I really like Lapsang Souchong, and I think I’m going to infuse every liquid I can find with it. Smoky tasting beverages just sounds so, like, not right, but at home for me. Shooting off fireworks, staring a bit too close. I never want that smell to leave me, no matter how painful.

Infuse your oolong and black teas for about ten hours, then taste them every hour after until you got a complexity you like. Go with the teas I pointed out, or hey, get some of your favorite flavored black teas to put in there. If there are cute little non-tea leaf objects in there though, you might have to taste and watch more often, because different things steep at different rates.

I realize that not many people are going to infuse tea into wine. I do, though, want to suggest that things give us memories and feelings, and there are ways to play with this. Transfiguration, maybe. Stock is made from basically infusing random remnants of things you cooked in water. Why does it have to be water? Or random remnants of things you cooked? What would it mean if I used Lapsang water to brew coffee for that man in my past?

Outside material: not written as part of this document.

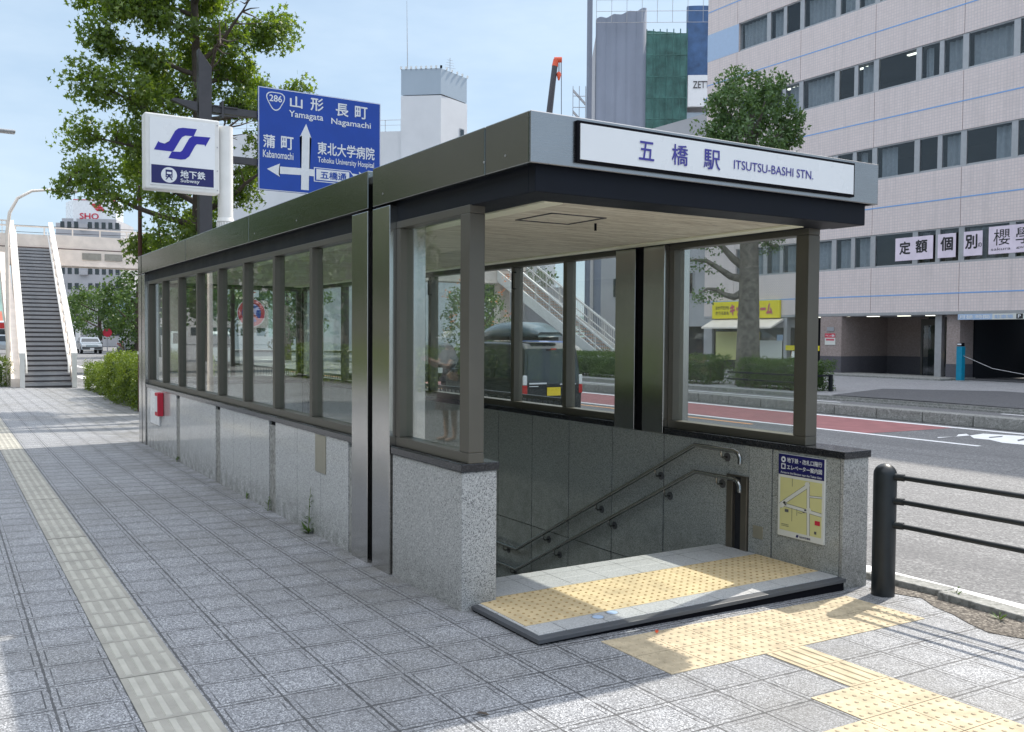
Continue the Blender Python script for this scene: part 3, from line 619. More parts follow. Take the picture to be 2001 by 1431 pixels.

Game design, really, right now, is object design. An object is crafted for use to interact with, and have a play experience. I feel like, in an effort to expand the DIY philosophy, we need to see video games, board games, whatever, as few of many objects we play with, and it’s the play we’re after to design. So, I want to let people know there are more objects to create, and things that you might already create everyday. You can make an object to play with every day, and just because it’s made to power your body doesn’t make it any less of a playful event. I want to know what the things I’ve been eating have been saying to me my entire life, as they’ve contributed to my wellness, and to my pain. Maybe as mulled wine is used as an excuse to be with other people, and to understand you will get through a dark time, maybe steeping this allspice might unlock a feeling, a remedy I’ve forgotten long ago.